Oh definitely, but I think it’s the forks in the road, the turning points where you said, am I really gonna go down this path I may not come back from or am I gonna just skirt it? It’s about finding those moments that I think everybody has. They’re hard, but often they’re really funny. Sometimes they’re sad, but often they’re really funny, and I’ve definitely been going back and forth between laughing hysterically and crying uncontrollably. I’m excited to have everybody look at their own story in a way they haven’t before, hopefully.

Your projects often have a huge cast of collaborators.

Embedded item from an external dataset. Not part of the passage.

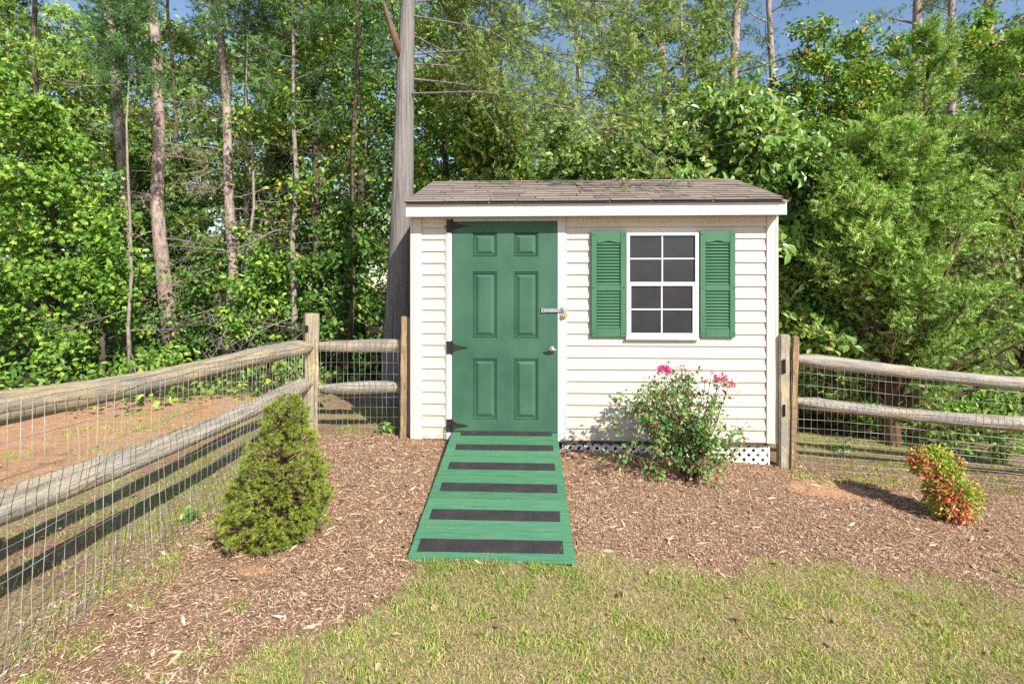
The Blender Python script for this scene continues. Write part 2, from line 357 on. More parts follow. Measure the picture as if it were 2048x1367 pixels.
def _spray():
    v, f = [], []
    def tri(p, q, wd):
        p, q = np.array(p, float), np.array(q, float); d = q - p; s = np.array([-d[1], d[0], .3 * d[0]]); s = s / (np.linalg.norm(s) + 1e-9) * wd
        k = len(v); v.extend([p - s, p + s, q]); f.append((k, k + 1, k + 2))
    tri((0, 0, 0), (1, 0, 0), .05)
    for s, side, l in ((.18, 1, .42), (.30, -1, .42), (.46, 1, .36), (.60, -1, .32), (.74, 1, .24)):
        tri((s, 0, 0), (s + l * .75, side * l * .62, .06 * side), .06)
    return np.array(v), f
SPRAY = _spray()
JSPRAY = (SPRAY[0] * np.array([1, 1.25, 1.6]), SPRAY[1])
def _tuft(n=7, wd=.05):
    v, f = [], []
    for k in range(n):
        a = k * 2.4; e = .35 + .5 * ((k * .37) % 1); d = np.array([cos(e), sin(e) * cos(a), sin(e) * sin(a)])
        s = np.cross(d, (.3, .5, .8)); s = s / np.linalg.norm(s) * wd; p = np.array([.12 * (k % 3), 0, 0])
        v += [p - s, p + s, p + d * (.8 + .25 * ((k * .61) % 1))]; f.append((3 * k, 3 * k + 1, 3 * k + 2))
    return np.array(v), f
TUFT = _tuft(); PINETUFT = _tuft(7, .032)
def nrm(a): return a / (np.linalg.norm(a, axis=-1, keepdims=True) + 1e-9)
def batch(mb, tmpl, pos, axis_, up, size):
    """places copies of a small shape: x along axis_, z near up"""
    tv, tf = tmpl; N = len(pos)
    if N == 0: return
    x = nrm(axis_); y = nrm(np.cross(up, x)); z = np.cross(x, y); size = np.broadcast_to(np.asarray(size, float), (N,))
    V = pos[:, None] + size[:, None, None] * (tv[None, :, 0:1] * x[:, None] + tv[None, :, 1:2] * y[:, None] + tv[None, :, 2:3] * z[:, None])
    k = len(tv); off = (np.arange(N) * k)[:, None]; base = mb.n
    by = {}
    for q in tf: by.setdefault(len(q), []).append(q)
    for m, q in by.items():
        fa = np.array(q, int); mb.F.setdefault(m, []).append((off[:, :, None] + fa[None]).reshape(-1, m) + base)
    mb.V.append(V.reshape(-1, 3)); mb.n += N * k
def rv(rng, n): return nrm(rng.normal(size=(n, 3)))
def curve(p, d, L, n, rng, bend=.15, lift=0.):
    pts = [np.array(p, float)]; d = np.array(d, float)
    for k in range(n):
        d = d + rng.normal(size=3) * bend / n ** .5 + np.array([0, 0, lift / n]); d /= np.linalg.norm(d); pts.append(pts[-1] + d * L / n)
    return np.array(pts)
def along(pts, s):
    k = np.clip(np.asarray(s) * (len(pts) - 1), 0, len(pts) - 1.001); i = k.astype(int); f = (k - i)[:, None]
    return pts[i] * (1 - f) + pts[i + 1] * f

def make_tree(name, seed, base, label, cat='tree', group=None, H=6., r=.06, lean=(0, 0), path=None, z0=.2, R=1.3, nl=34, nsub=6, lpt=34,
              leaf=(.08, .12), shape=OVATE, lm='leaf', bm_='darkbark', elev=(10, 50), spread=.10, droop=0., top=.15, dead=0, sides=8, limbr=.3, az=None, subl=.42, jit=1., flat=.55):
    rng = np.random.default_rng(seed)
    root = thing(name, base, label, cat, group)
    tr, cr = MB(), MB()
    if path is None:
        n = 9; t = np.linspace(0, 1, n)
        wob = np.cumsum(rng.normal(size=(n, 2)) * .02 * H / n ** .5, 0) * (t[:, None] > 0)
        path = np.stack([lean[0] * t + wob[:, 0], lean[1] * t + wob[:, 1], t * H - .15 * (t == 0)], -1)
    path = np.asarray(path, float); n = len(path)
    tt = np.linspace(0, 1, n); rad = r * (1 - .8 * tt); rad[0] *= 1.35
    tr.tube(path, rad, sides)
    P, A, U, S = [], [], [], []
    for k in range(nl):
        t = z0 + (1 - z0) * (k + rng.random()) / nl
        p = along(path, [t])[0]
        a = rng.uniform(*az) if az else k * 2.39996 + rng.normal() * .5
        e = radians(rng.uniform(*elev)) + .5 * max(0, t - .8)
        prof = (1 - t) ** .6 * (1 - top) + top
        L = R * (prof if z0 < .9 else 1) * rng.uniform(.65, 1.15)
        d = np.array([cos(a) * cos(e), sin(a) * cos(e), sin(e)])
        lb = curve(p, d, L, 6, rng, .25, -droop)
        tr.tube(lb[::2], np.linspace(max(.006, r * limbr * (1 - .6 * t)), .004, 4), 5, False)
        for j in range(nsub):
            s = rng.uniform(.22, 1.); q = along(lb, [s])[0]
            d2 = nrm(nrm(lb[-1] - lb[0]) * .7 + rv(rng, 1)[0] * .8 * np.array([1, 1, flat])); l2 = L * subl * rng.uniform(.5, 1.1)
            sb = curve(q, d2, l2, 3, rng, .3, -droop * .6)
            tr.tube(sb[[0, -1]], [.0055, .002], 3, False)
            m = max(1, int(lpt * rng.uniform(.5, 1.4)))
            pp = along(sb, rng.uniform(.05, 1.05, m)) + rng.normal(size=(m, 3)) * spread * np.array([1, 1, .7])
            P.append(pp)
            A.append(nrm(np.tile(d2, (m, 1)) * .6 + rv(rng, m) * .9 * jit + np.array([0, 0, -.35 if (shape is not SPRAY and shape is not JSPRAY) else .1])))
            U.append(nrm(rv(rng, m) * .75 + np.array([.15, -.45, .75])))
    for k in range(dead):                                   # bare lower branches
        t = rng.uniform(.06, .42); p = along(path, [t])[0]; a = rng.uniform(0, 2 * pi); d = np.array([cos(a), sin(a), rng.uniform(-.25, .25)])
        lb = curve(p, d, rng.uniform(.5, 1.5), 6, rng, .3, -.2); tr.tube(lb, np.linspace(.011, .003, 7), 4, False)
        for j in range(9):
            q = along(lb, [rng.uniform(.25, 1)])[0]; sb = curve(q, nrm(d * .6 + rv(rng, 1)[0]), rng.uniform(.15, .5), 3, rng, .5, -.2)
            tr.tube(sb, [.005, .004, .003, .002], 3, False)
            for jj in range(3):
                tr.tube(curve(along(sb, [rng.uniform(.2, 1)])[0], rv(rng, 1)[0], .15, 2, rng, .5), [.003, .0025, .002], 3, False)
    tr.build('trunk', M[bm_], root, smooth=True)
    if P:
        P, A, U = map(np.concatenate, (P, A, U)); sz = rng.uniform(*leaf, len(P))
        ok = P[:, 2] > .02; batch(cr, shape, P[ok], A[ok], U[ok], sz[ok])
        cr.build('crown', M[lm], root)
    return root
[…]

Will that be true on this stage?
This is a little more pared down, but I will have a full live band and full video set up, and there will be….surprises [laughs]. Absolutely there will be surprises. And it’s a good lead into the next time period for me, because I have surprises coming for the next few months. There are different things I’ll be releasing…

Sneaky! You’re putting all this creative and emotional energy into this one night. Do you wish you could do more? Or is this about lightning in a bottle?
Performing at Can Can you do 10 shows a week, so I’ve done that. But then last year I did my album release at Washington Hall, that was one night and I had 30 people on stage. There’s part of you that wishes you could keep doing it, but then there’s a part that is so magical because it’s, like, a combustible moment happening. I’m gonna have to warn people, I don’t know what’s gonna happen here tonight! Nobody knows what’s gonna happen tonight! Everybody in the room will experience something we’ll never experience again, and I think that causes us to be present in a different way, which makes it particularly special.

Who in the World Are You? runs at the Triple Door for one night only on Monday, March 12.